The couple’s solicitor also have evidence that neither Sean nor Bridget appeared to have concerns about the transfer, that he had advised both to also seek independent advice, and that the couple had  a “firm, clear and fixed intention of transferring their property to their son Padraig.”

However, Bridget Lynn gave evidence that she had not consented freely to the transfer, that she had been put under pressure by her husband, who in turn had been pressured by her son. She believed that if they had not transferred the land, Padraig’s marriage would have ended.

The Court also heard from Padraig’s widow, who described Padraig’s battle with depression, which eventually led to his suicide. However, she strongly disputed any suggestion that he had been aggressive or placed pressure on his parents to transfer land.

The Court noted that after Padraig’s death, Olive O’Hara Lynn was asked to transfer back the family land. Her refusal to do so had led to the current proceedings.

The Court also noted that a number of individuals had delivered hearsay evidence, concerning whether they considered Sean Lynn to have appeared to be under pressure. The Court found that such evidence was unreliable and therefore should not be taken into account.

Citing Hanbury & Martin on Modern Equity (4th ed., 1991), counsel for Bridget Lynn argued “that one party was at a serious disadvantage to another by reason of poverty, ignorance or otherwise, so that circumstances existed of which unfair advantage could be taken; secondly, that the transaction was at an undervalue; and thirdly, that there was a lack of independent advice.”

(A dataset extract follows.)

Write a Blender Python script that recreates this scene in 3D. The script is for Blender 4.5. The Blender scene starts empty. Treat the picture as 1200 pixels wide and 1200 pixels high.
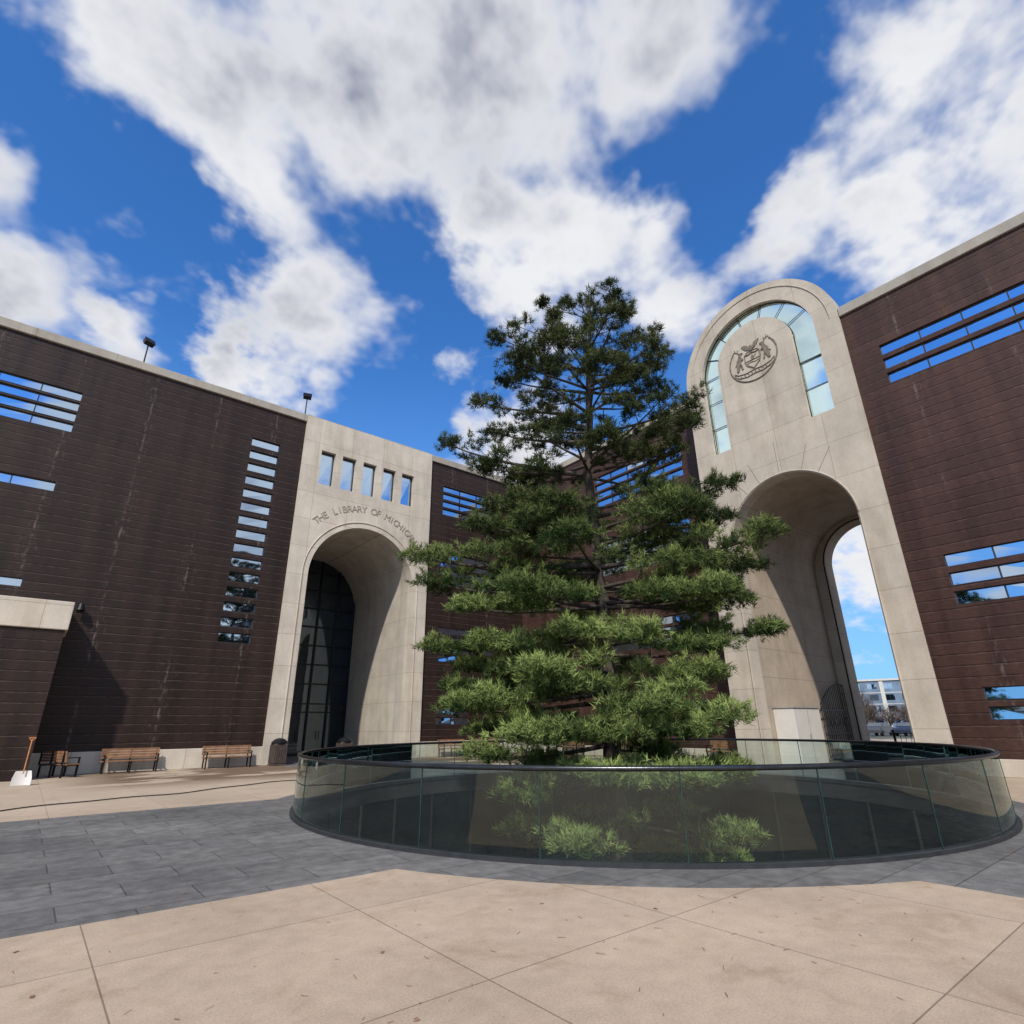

On behalf of Olive O’Hara Lynn, reliance was placed on Provincial Bank of Ireland v McKeever I.R. 471, which found that the above assertion could be countered by proof of independent advice, or that the transaction was the free exercise of the donor’s will. Both matters were said to be established.

The Court considered the case of Carroll v. Carroll 4 I.R. 241 in which it was found that the rebuttal of the presumption of undue influence involved two main issues: “whether independent legal advice had been received and whether it could be shown that the decision to make the gift was ‘a spontaneous and independent act’ or that the donor ‘acted of his own free will’.”

In considering the present case, the Court found that “that the case is one giving rise to a presumption of undue influence and that the onus is therefore on the defendant to establish that the gift to Padraig (and the consent to that gift on the part of Bridget Lynn) involved the free exercise of the will of his parents.”

The Court found that independent legal advice had been received by both parents. It also found that “the transfer was the result of the exercise of the free will of Sean and Bridget Lynn.”

The Court noted that “This was not a situation involving ignorance, poverty or other vulnerability such as might create a situation of inequality.”

With regards to Bridget Lynn’s argument that she had not received maintenance from the land, the Court find that this was due to a failure by the family to transfer the farm entitlements to Padraig’s widow, Olive O’Hara Lynn.

The Court noted that someone was in fact farming the land, and that while Bridget Lynn claimed ignorance, evidence suggested that her son Michael was currently farming the land.

As such, Olive O’Hara Lynn could not be blamed for failing to transfer the income over to Bridget Lynn.

Thus, the Court dismissed both cases.